Repeat each line exactly as it is written.

Start of Recorded information

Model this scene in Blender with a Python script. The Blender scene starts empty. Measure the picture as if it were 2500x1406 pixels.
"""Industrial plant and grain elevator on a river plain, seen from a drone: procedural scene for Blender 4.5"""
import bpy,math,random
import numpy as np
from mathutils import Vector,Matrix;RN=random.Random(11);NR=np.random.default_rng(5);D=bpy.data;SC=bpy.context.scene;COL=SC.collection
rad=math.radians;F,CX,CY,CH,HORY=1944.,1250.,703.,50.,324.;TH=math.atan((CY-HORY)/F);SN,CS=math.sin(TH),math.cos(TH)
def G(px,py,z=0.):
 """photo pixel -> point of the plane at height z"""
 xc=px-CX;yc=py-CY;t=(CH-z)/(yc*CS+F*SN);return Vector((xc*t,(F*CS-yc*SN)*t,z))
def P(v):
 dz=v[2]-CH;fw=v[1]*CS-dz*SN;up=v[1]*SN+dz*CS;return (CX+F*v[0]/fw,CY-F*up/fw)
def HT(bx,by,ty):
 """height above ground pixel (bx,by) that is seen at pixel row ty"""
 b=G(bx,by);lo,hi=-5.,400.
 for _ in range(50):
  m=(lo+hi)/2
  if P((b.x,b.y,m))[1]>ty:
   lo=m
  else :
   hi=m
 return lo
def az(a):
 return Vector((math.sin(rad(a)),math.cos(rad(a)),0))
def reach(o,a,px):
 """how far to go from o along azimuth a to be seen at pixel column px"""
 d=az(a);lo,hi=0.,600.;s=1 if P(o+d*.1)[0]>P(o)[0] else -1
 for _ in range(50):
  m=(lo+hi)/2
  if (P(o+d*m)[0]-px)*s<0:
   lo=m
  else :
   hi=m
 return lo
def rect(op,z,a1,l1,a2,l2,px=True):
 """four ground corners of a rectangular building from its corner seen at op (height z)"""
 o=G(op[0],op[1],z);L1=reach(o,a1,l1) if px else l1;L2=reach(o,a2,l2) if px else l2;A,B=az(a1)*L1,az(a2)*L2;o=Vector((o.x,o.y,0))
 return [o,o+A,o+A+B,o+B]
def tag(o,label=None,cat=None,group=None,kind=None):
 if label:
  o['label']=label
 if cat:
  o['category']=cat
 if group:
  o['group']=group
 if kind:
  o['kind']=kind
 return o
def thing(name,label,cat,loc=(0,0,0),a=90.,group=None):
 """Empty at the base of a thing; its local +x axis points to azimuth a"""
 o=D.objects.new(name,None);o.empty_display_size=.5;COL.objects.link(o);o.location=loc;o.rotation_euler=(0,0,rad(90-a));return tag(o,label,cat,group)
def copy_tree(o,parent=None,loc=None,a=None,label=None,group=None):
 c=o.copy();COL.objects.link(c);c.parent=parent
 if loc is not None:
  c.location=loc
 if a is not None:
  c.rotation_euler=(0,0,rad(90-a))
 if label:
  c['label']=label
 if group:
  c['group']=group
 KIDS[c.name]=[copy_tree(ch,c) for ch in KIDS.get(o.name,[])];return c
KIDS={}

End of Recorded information

Task solution
Model this scene in Blender with a Python script. The Blender scene starts empty. Measure the picture as if it were 2500x1406 pixels.
"""Industrial plant and grain elevator on a river plain, seen from a drone: procedural scene for Blender 4.5"""
import bpy,math,random
import numpy as np
from mathutils import Vector,Matrix;RN=random.Random(11);NR=np.random.default_rng(5);D=bpy.data;SC=bpy.context.scene;COL=SC.collection
rad=math.radians;F,CX,CY,CH,HORY=1944.,1250.,703.,50.,324.;TH=math.atan((CY-HORY)/F);SN,CS=math.sin(TH),math.cos(TH)
def G(px,py,z=0.):
 """photo pixel -> point of the plane at height z"""
 xc=px-CX;yc=py-CY;t=(CH-z)/(yc*CS+F*SN);return Vector((xc*t,(F*CS-yc*SN)*t,z))
def P(v):
 dz=v[2]-CH;fw=v[1]*CS-dz*SN;up=v[1]*SN+dz*CS;return (CX+F*v[0]/fw,CY-F*up/fw)
def HT(bx,by,ty):
 """height above ground pixel (bx,by) that is seen at pixel row ty"""
 b=G(bx,by);lo,hi=-5.,400.
 for _ in range(50):
  m=(lo+hi)/2
  if P((b.x,b.y,m))[1]>ty:
   lo=m
  else :
   hi=m
 return lo
def az(a):
 return Vector((math.sin(rad(a)),math.cos(rad(a)),0))
def reach(o,a,px):
 """how far to go from o along azimuth a to be seen at pixel column px"""
 d=az(a);lo,hi=0.,600.;s=1 if P(o+d*.1)[0]>P(o)[0] else -1
 for _ in range(50):
  m=(lo+hi)/2
  if (P(o+d*m)[0]-px)*s<0:
   lo=m
  else :
   hi=m
 return lo
def rect(op,z,a1,l1,a2,l2,px=True):
 """four ground corners of a rectangular building from its corner seen at op (height z)"""
 o=G(op[0],op[1],z);L1=reach(o,a1,l1) if px else l1;L2=reach(o,a2,l2) if px else l2;A,B=az(a1)*L1,az(a2)*L2;o=Vector((o.x,o.y,0))
 return [o,o+A,o+A+B,o+B]
def tag(o,label=None,cat=None,group=None,kind=None):
 if label:
  o['label']=label
 if cat:
  o['category']=cat
 if group:
  o['group']=group
 if kind:
  o['kind']=kind
 return o
def thing(name,label,cat,loc=(0,0,0),a=90.,group=None):
 """Empty at the base of a thing; its local +x axis points to azimuth a"""
 o=D.objects.new(name,None);o.empty_display_size=.5;COL.objects.link(o);o.location=loc;o.rotation_euler=(0,0,rad(90-a));return tag(o,label,cat,group)
def copy_tree(o,parent=None,loc=None,a=None,label=None,group=None):
 c=o.copy();COL.objects.link(c);c.parent=parent
 if loc is not None:
  c.location=loc
 if a is not None:
  c.rotation_euler=(0,0,rad(90-a))
 if label:
  c['label']=label
 if group:
  c['group']=group
 KIDS[c.name]=[copy_tree(ch,c) for ch in KIDS.get(o.name,[])];return c
KIDS={}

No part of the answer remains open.